It’s hard to say anything when you have 45 gummy bears in your mouth
I think as Canadians we’re so nice because we focus all our hatred on geese
Me: Let me shift gears for just a second
Bus driver: Go back to your seat!
School – “Here is an amazing photo of the kids outside enjoying a beautiful spring day!”
Every parent – It would be amazing if my kid weren’t picking their nose
14 sent a text asking me to pick her up from school and added “not in your pajamas” so I’m wearing hers because good moms listen
You know you’ve got a drinking problem when you’re looking at the unleaded nozzle being labeled as 15% ethanol and you’re like “same, brother”
I have a horrific story to share. I sauteed broccoli for dinner with extended family. We were almost done. I was about to eat my last bite. And I saw a caterpillar. I went to the pan. More caterpillars. By then it was too late. So, I said nothing. I fed my family caterpillars 😭
Bruce Willis should host a baking competition called Pie Hard.
haha, we all make mistakes. for example, i ate some oysters that i found in the hotel hallway & now i can see my ancestors
When I see JUST MARRIED I like to think it means ‘only married’ like there are higher types of commitment but they just settled for marriage
If I was an outlaw in the Wild West, my face would be on unwanted posters
The only entities which will survive a nuclear holocaust will be the cockroaches and a book packed by Flipkart.
I hope that if I ever have to call 9-1-1 for an emergency an essential oil person is not the operator.
Help, I’m hurt.
Try Lavender.
2023 was just a warmup
Asked him his height and he’s been typing for 2 minutes 🤨
Swordfish: my nose looks ridiculous.
God: at least you have a cool name.
Swordfish: so?
God: I could have made you look ridiculous AND have a dumb name.
Swordfish: but why would you do that to someone?
Hammerhead Shark: yes God why would you do that to someone?
I get it cicadas I’m ready to scream for six weeks too
How long after the expiration date can you eat chicken.
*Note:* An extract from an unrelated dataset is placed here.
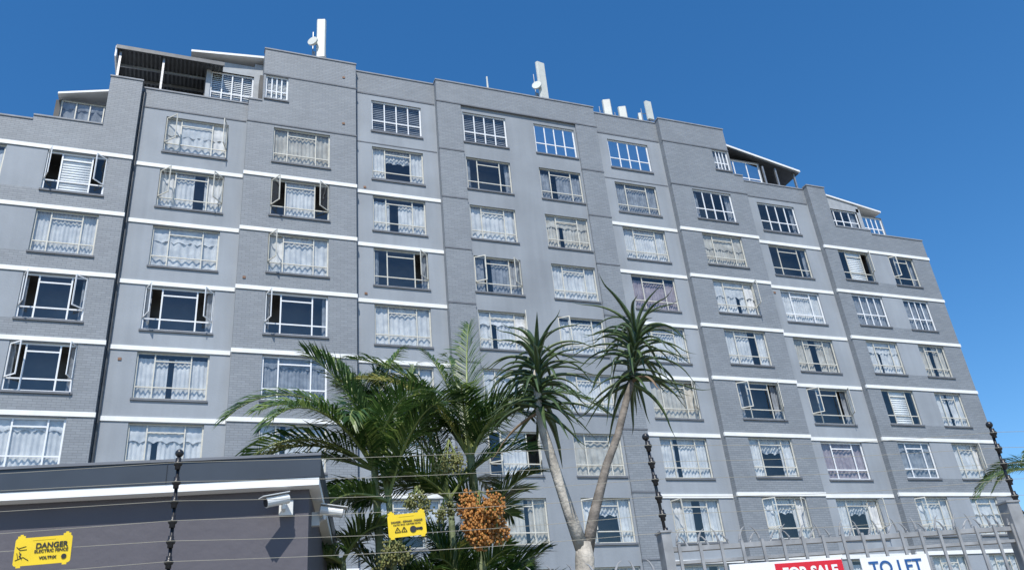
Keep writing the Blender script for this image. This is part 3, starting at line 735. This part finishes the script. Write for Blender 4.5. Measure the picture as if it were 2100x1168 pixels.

Is it three days? I guess we’re all going to find out together
*deals poker hand*
peacock that’s just looked at his cards:[giant feathers start spreading triumphantly]
everyone, at exactly the same time: fold
*both typing*
5:02pm
you: babe i love you5:02pm
me: do you think shark pee is what makes the ocean salty
That snake Lucifer sent into the Garden of Eden was actually meant to be a cat but it didn’t feel like taking orders.
me, waiting for the doctor on the exam table
We’ve been getting a meal kit service and 9yo has been gamely trying all of it, but the other day it was salmon, which I knew he’d never eat, so I made him chicken fingers from frozen instead. He was like “WOW, is this hello fresh? This is INCREDIBLE.”
Me: *Spitting out teeth*
Her: Omg what happened?
Me: I ate too many of them
“I’m shaving off the beard tomorrow” I loudly announce so that anything living in there has time to evacuate
My wife and I can’t agree on appropriate gardening attire. But she’s digging in her heels.
Take them to a sporting event on your first date. You don’t want to waste time dating someone who claps like an idiot.
Just had lunch with my 3rd grader at her school. She got embarrassed when I tried to kiss her. So, like any good mom, I started twerking.